The second quarter sees the intensity lift and with it a change in momentum. Gaite competes manfully in the ruck, using both height and reach to give the Fitzroy midfield first use. Redleg’s midfielder Edward De Fegely cannons in and out of packs but Fitzroy’s defensive pressure is decisive. Rory Angiolella and Dominic Pound-Palmieri both look lively and the Roys get themselves back into the match kicking four goals to one for the term.

The half time siren sees of past players, supporters and blokes from the 2s duck through the back gate of the North Fitzroy Bowls club for rumination and speculation over a couple of quiet pots. Attention is diverted from the clinking of glasses and the speed of the green when the siren sounds. The punters down their the last of drinks and head back to WT Peterson Community Oval for the second half.

The game settles into an end to end struggle. Old Melburnians draw away and Fitzroy to doggedly peg them back.
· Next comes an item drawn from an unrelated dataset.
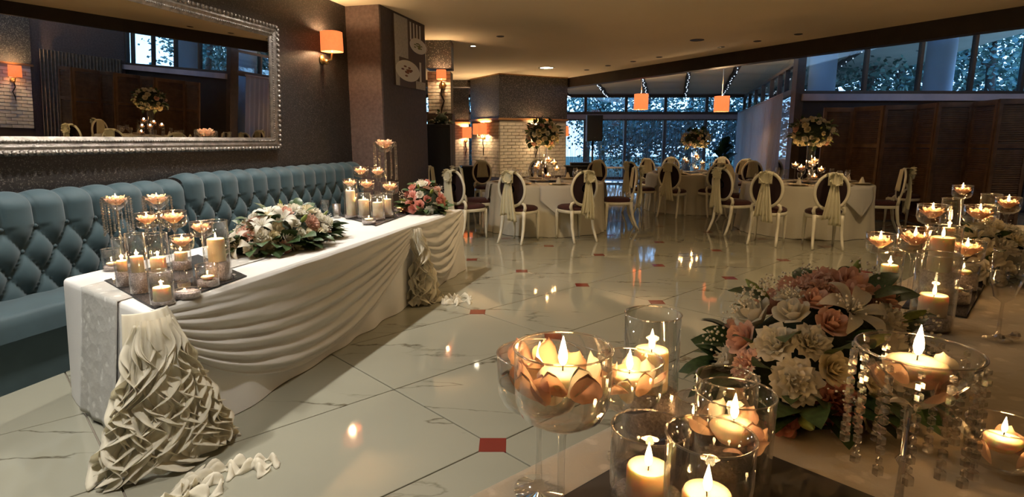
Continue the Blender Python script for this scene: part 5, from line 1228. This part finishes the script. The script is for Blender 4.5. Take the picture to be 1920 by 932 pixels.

George Hurley-Wellington is strong across halfback for the Redlegs but Bisetto is equally effective on the opposite line for Fitzroy. Thomas Bachet finds himself on the end of scrambled kick and converts for Old Melburnians but Chris Doherty finds the reply within a minute. Only two points separate the sides at the final change.

The final term is a seesawing affair. Fitzroy come out all guns blazing and skip away to a two-goal lead but the Redlegs rally with consecutive goals. The scoring dries as the ball is shunted from contest to contest. The deadlock breaks when the play opens up and Theodore Rosenthal puts the Redlegs in front. A big contested grab at centre half forward by Bisetto has the Fitzroy old boys nodding with appreciation. ‘League level grab that,’ is the call. The two sides go goal for goal while supporters anxiously glance at their watches and yell themselves hoarse. Thomas Hywood’s second goal seals the win for Old Melburnians and the Heritage Listed grandstand groans.

Fitzroy supporters walk away disappointed with the result but content in the knowledge that the Brunswick Street Oval still knows how to put on a show.